In January 1575 a large number of Russian prisoners returned from the Crimea, and Ivan interrogated them. He wanted to know whether there had been treachery in the ranks of the Russian army, and no doubt he discovered enough traitors to make the interrogations worth his while. Later in the spring he rid himself of his fourth wife Anna Koltovskaya, sending her into a nunnery, and for good measure he executed her relatives.

In the summer Ivan ordered the arrest of Leonid, Archbishop of Novgorod and Pskov. Significantly the archbishop’s many crimes included “the keeping of witches.” He was also accused of sodomy, counterfeiting money, and secret communication with the King of Poland. Prince Kurbsky describes him as “a gentle and distinguished man” and from the Novgorod Chronicle we learn that he once fined his deacons because they arrived late for a service. Of his fate we know nothing for certain except that he died miserably. According to the Pskov Chronicle the Tsar in a rage tore off his vestments, had him sewn in a bearskin, and set the dogs on him. Jerome Horsey, who was in Russia during this time, says the archbishop was lodged in a cell “with irons on his head and legs.” Sentenced to everlasting imprisonment, he is said to have spent his days painting icons, combs, and saddles while living on a diet of bread and water.
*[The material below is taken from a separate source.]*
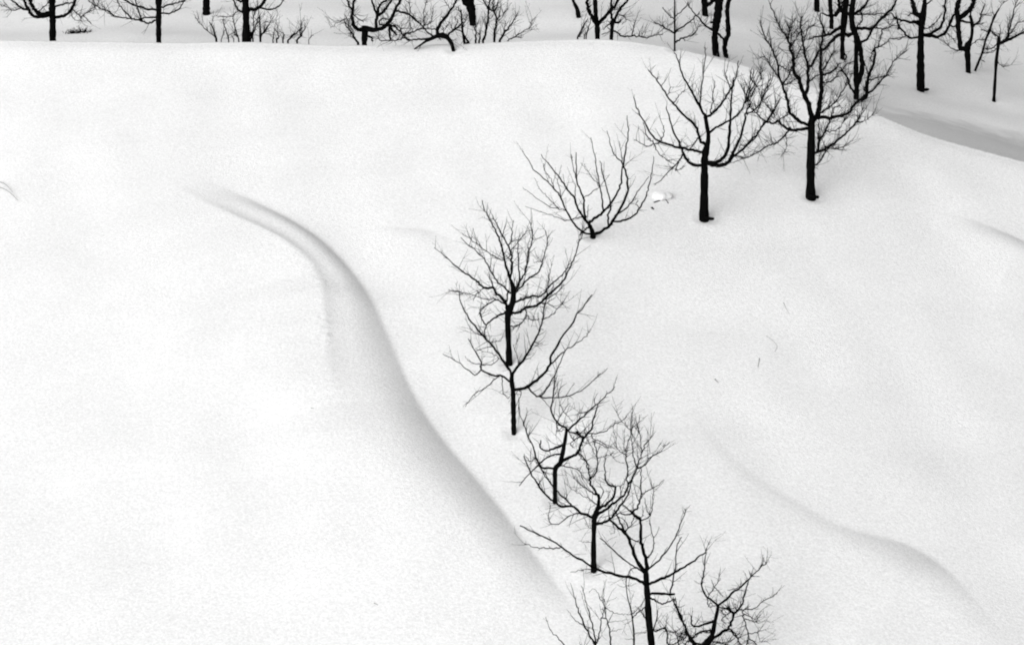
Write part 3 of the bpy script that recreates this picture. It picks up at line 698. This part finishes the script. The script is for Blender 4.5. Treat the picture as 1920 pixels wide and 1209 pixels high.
N_ = [dict(a('1240,1130 1248,1000 1242,900 1240,800 1240,650 1245,500 1235,400 1205,320 1190,200 1195,100 1210,0', 56, 60), W=[10, 8.6, 10, 9, 8.2, 8.6, 9.4, 10, 10, 9.6, 9.6]), a('1245,960 1285,890 1310,780 1310,680 1290,560 1270,480 1245,400', 60, 48), a('1290,1145 1350,1100 1365,1020 1365,940 1385,860 1420,780 1445,690 1450,590 1430,570 1500,530 1570,490', 42, 12, 'g'),
  a('1225,370 1160,400 1080,390 1000,430 920,520 880,560 820,590 740,740', 42, 22), a('1240,325 1330,325 1430,320 1500,240 1570,170 1640,110 1700,0', 32, 24), a('1290,485 1370,440 1400,380 1430,320', 25, 24), a('1205,155 1270,130 1330,80 1380,0', 32, 24), a('1440,320 1560,330 1640,300', 16, 10), a('1540,335 1520,440 1490,530', 14, 9), a('1205,170 1300,165 1420,165 1570,150', 18, 10), a('1245,1080 1180,1000 1150,900 1100,820 1060,770', 26, 16), a('1370,910 1470,890 1580,860', 14, 8), a('1080,800 1130,740 1220,690', 12, 9), a('1230,830 1170,845', 16, 10), a('1380,860 1330,700', 14, 9), a('1300,150 1310,240 1250,300', 22, 12), a('1160,170 1180,90 1100,0', 30, 24), a('1430,590 1400,690', 14, 8), a('1330,1020 1360,960', 16, 12)]
N2_ = [dict(a('1085,670 1085,500 1090,400 1108,200 1118,100 1130,0', 48, 60), W=[8.6, 7.6, 9, 11.5, 10.6, 10]), a('1100,330 1060,310 960,380 900,400 780,420 690,450', 42, 10), a('1110,160 1050,130 1000,180 850,160', 40, 14), a('1060,130 1045,50 1040,0', 34, 30), a('1090,600 1130,640 1110,700', 20, 14), a('980,370 930,400', 22, 14), a('1110,200 1080,80 1100,0', 20, 18), a('900,400 870,330', 24, 14)]
N3_ = [dict(a('960,330 962,200 950,100 945,0', 46, 46), W=[7.6, 7.4, 7.4, 7.4]), a('960,190 1010,150 1060,60', 24, 16)]
N4_ = [dict(a('795,120 795,60 795,0', 56, 56), W=[10, 9.4, 9.2]), a('795,115 830,180 835,290 790,240', 18, 12, ''), a('790,125 740,160', 16, 9)]
f = Frame(1660, 0, 6.046)
O_ = [dict(f('400,1032 400,800 400,600 402,450 405,350 415,250 432,150 445,50 445,0', 86, 40), W=[14.4, 13, 12, 11.4, 10.8, 11.6, 9.8, 7.6, 6.6]), f('395,425 300,430 240,405 195,345 155,300 130,220 120,200', 24, 18), f('150,310 140,340', 18, 14), f('330,250 300,255 200,235 110,210', 30, 18), f('395,290 330,250', 26, 24), f('420,205 340,150 320,60 305,0', 58, 40), f('340,130 260,180', 17, 13), f('410,400 500,385 580,350 630,310 660,240 675,130 685,0', 32, 20), f('415,395 530,415 610,415 680,370 720,300 750,220 800,150 840,60', 40, 24), f('450,60 520,10', 18, 12), f('110,210 60,150 0,200 -60,220', 14, 8), f('240,405 160,450 60,440 0,500', 12, 7), f('450,330 530,290 600,220 640,150', 12, 8), f('680,120 650,60', 26, 14), f('690,370 760,440 800,480', 10, 6), f('195,345 110,290 0,330', 10, 7), f('405,1020 450,1021 490,1016', 48, 26, 'rn')]  # last stroke stands in for the shaded gap right of the trunk foot
P_ = [dict(f('940,835 937,700 930,600 930,520 970,450 985,350 980,250 960,180', 50, 34), W=[8.6, 8.4, 11, 11, 6.2, 5.4, 6.6, 5]), f('915,560 850,540 840,420 825,320 820,200 810,100 830,0', 48, 100), f('870,555 820,580', 30, 14), f('830,210 920,150 980,80 1010,0', 52, 48), f('835,240 960,260 1000,270', 27, 20), f('985,310 1060,240 1100,130 1130,60', 22, 13), f('965,520 1040,460 1120,460', 10, 7), f('1020,280 1120,270', 16, 12), f('1090,170 1200,180', 10, 7), f('960,190 970,80 1030,-10', 16, 10), f('820,580 740,540 660,460', 9, 6), f('815,300 740,300 720,240', 20, 10)]
Q2_ = [dict(f('1020,800 1060,700 1100,600 1140,450 1180,360 1200,290 1240,190 1290,100', 25, 14), W=[4.6, 4.4, 4, 3.8, 5.4, 4, 4, 2.6]), f('1180,365 1080,340', 12, 8), f('1185,355 1250,410', 12, 8), f('1240,180 1210,140', 12, 7), f('1110,610 1200,590', 8, 6), f('1220,230 1320,60 1400,0', 9, 6), f('1070,680 1130,700', 7, 5)]
Q_ = [dict(f('1230,1145 1245,900 1258,700 1275,560 1285,480 1285,430', 36, 40), W=[6, 4.8, 5.6, 5.4, 6.4, 6]), f('1290,500 1370,450 1400,400', 62, 34), f('1395,405 1420,300 1450,130 1490,0', 14, 8), f('1380,460 1470,420 1540,380 1600,350 1680,290', 32, 14), f('1272,545 1200,590 1140,600', 11, 8), f('1275,500 1190,560 1120,560', 13, 9), f('1285,435 1230,380 1205,350', 13, 9), f('1410,390 1500,270 1570,240', 12, 7), f('1385,410 1400,260 1440,200', 11, 7), f('1540,380 1600,280', 12, 8), f('1300,440 1300,280', 10, 7), f('1260,700 1340,760 1440,730', 7, 4)]

ROW = 'bare trees in the row down the slope'
BACK = 'bare trees beyond the crest'
SHR = 'leafless shrubs behind the crest'
tree = 'tree'; shrub = 'shrub'
# the row on the slope
build_tree('bare_tree', 'bare tree with rounded cup shaped crown right of the low bush', tree, T1, seed=11, group=ROW, thick=1.08, twig=0.8)
build_tree('bare_tree', 'tall dense bare tree highest in the row, just below the crest', tree, T2, seed=12, group=ROW, thick=1.12, twig=2.3)
build_tree('bare_bush', 'low leafless bush with stems fanning straight out of the snow', 'bush', BUSH, seed=13, twig=0.22, main='stem', spread=0.6, thick=0.78)
build_tree('bare_tree', 'bushy headed small tree just above the wide open crowned tree', tree, T3, seed=14, group=ROW, twig=1.05, thick=1.15)
build_tree('bare_tree', 'thin tree with wide open arching crown, at the middle of the slope', tree, T4, seed=15, group=ROW, twig=0.45)
build_tree('bare_tree', 'small knotty crooked tree between open crowned tree and bundled crown tree', tree, T5, seed=16, group=ROW, twig=0.75, thick=1.15)
build_tree('bare_tree', 'bare tree with straight trunk and tall bundle of shoots on its right', tree, T6, seed=17, group=ROW, twig=0.9, thick=1.15)
build_tree('bare_tree', 'tall tree at bottom with long low limb reaching left past another trunk', tree, T7, seed=18, group=ROW, twig=0.45, thick=1.15)
build_tree('bare_bush', 'leafless bush of thin upright stems cut off by the bottom edge', 'bush', T8, seed=19, twig=0.28, main='stem', spread=0.5)
build_tree('young_tree', 'single thin upright whip beside the tall bottom tree', tree, T8B, seed=20, group=ROW, twig=0.5)
build_tree('bare_tree', 'knotty crooked tree lowest on the right, leaning over the bottom edge', tree, T9, seed=21, group=ROW, twig_len=0.6, twig=1.3, thick=1.15)
# beyond the crest
build_tree('bare_tree', 'thick tree with drooping looped limbs at far left beyond crest', tree, A_, push=0.45, seed=31, group=BACK, thick=1.04, twig=1.20)
build_tree('bare_tree', 'slim trunk tree with long thin limb sweeping left along crest', tree, B_, push=0.35, seed=32, group=BACK, thick=1.04, twig=1.05)
build_tree('bare_tree', 'plain trunk standing further back, no branches in view, between two crest trees', tree, C_, seed=33, group=BACK, thick=1.04)
build_tree('bare_tree', 'crest tree with one thick limb curling right, shrub stems at its foot', tree, D_, push=0.4, seed=34, group=BACK, thick=1.04, twig=0.90)
build_tree('bare_shrub', 'thin shrub stems left of the curling limbed crest tree', shrub, SH1, push=0.5, seed=35, group=SHR, main='stem', twig=1.20, well=False)
build_tree('bare_shrub', 'shrub stems and tufts right of the curling limbed crest tree', shrub, SH2, push=0.5, seed=36, group=SHR, main='stem', twig=1.80, well=False)
build_tree('bare_tree', 'short trunked tree with wide black limbs rising from low fork on crest', tree, E_, push=0.3, seed=37, group=BACK, thick=1.04, twig=1.35)
build_tree('leaning_tree', 'low arched tree bent down to the snow at the crest', tree, F_, seed=38, group=BACK, thick=1.04, twig=1.05, floor=False, spread=.3)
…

The tempo of executions was much slower now. Instead of killing Ivan sometimes resorted to the practice of confiscating everything a man possessed, even his clothes. It was a kind of symbolic execution, and he practiced it on the boyar Nikita Zakharin, the brother of the adored Anastasia. Jerome Horsey, who lived next door to Nikita Zakharin on Varvarka Street in Kitay Gorod, left a vivid account of the sudden eruption of vandals in a quiet street:

His majesty came to the city of Moscow; cast his displeasure upon some noblemen and governors thereof; set a parasite of his and sent with him two hundred gunners to rob Nikita Romanovich our next neighbor, brother to the good empress Anastasia, his first wife, took from him all his armor, horse, plate, and goods, to the value of forty thousand pounds; seized his lands and left him and his so poor and needy as he sent to the English house the next day for as much coarse cotton as made him a gown to cover himself and children withal.

A similar but more bloody punishment was visited about the same time on Andrey Shchelkalov, the Grand Secretary, who was beaten until he disgorged five thousand rubles, and was left half-dead. He was not killed, but his faithful servant Ivan Lottych was murdered, apparently as a warning. Jerome Horsey relates that Shchelkalov was also forced to repudiate his young and beautiful wife and to gash her naked back with a scimitar as a sign of renunciation.

There were more sporadic executions in the late summer of 1575. The chroniclers report that Ivan ordered the heads to be thrown into the courtyards of Prince Ivan Mstislavsky, Andrey Shchelkalov, the Metropolitan, and other high officials as a grizzly warning. It seemed that he could not live without killing but was growing weary of it.

He was also growing weary of life. “The foul stinking dog” would bark and bite, but the vigor was going out of him. He had no philosophy of life, no plans except to survive and to secure the survival of his dynasty, no military policy except to extend his frontier in Livonia with the assistance of King Magnus, who was proving to be totally incompetent. He was exhausted, his sails hung slack, and he drifted with the tide.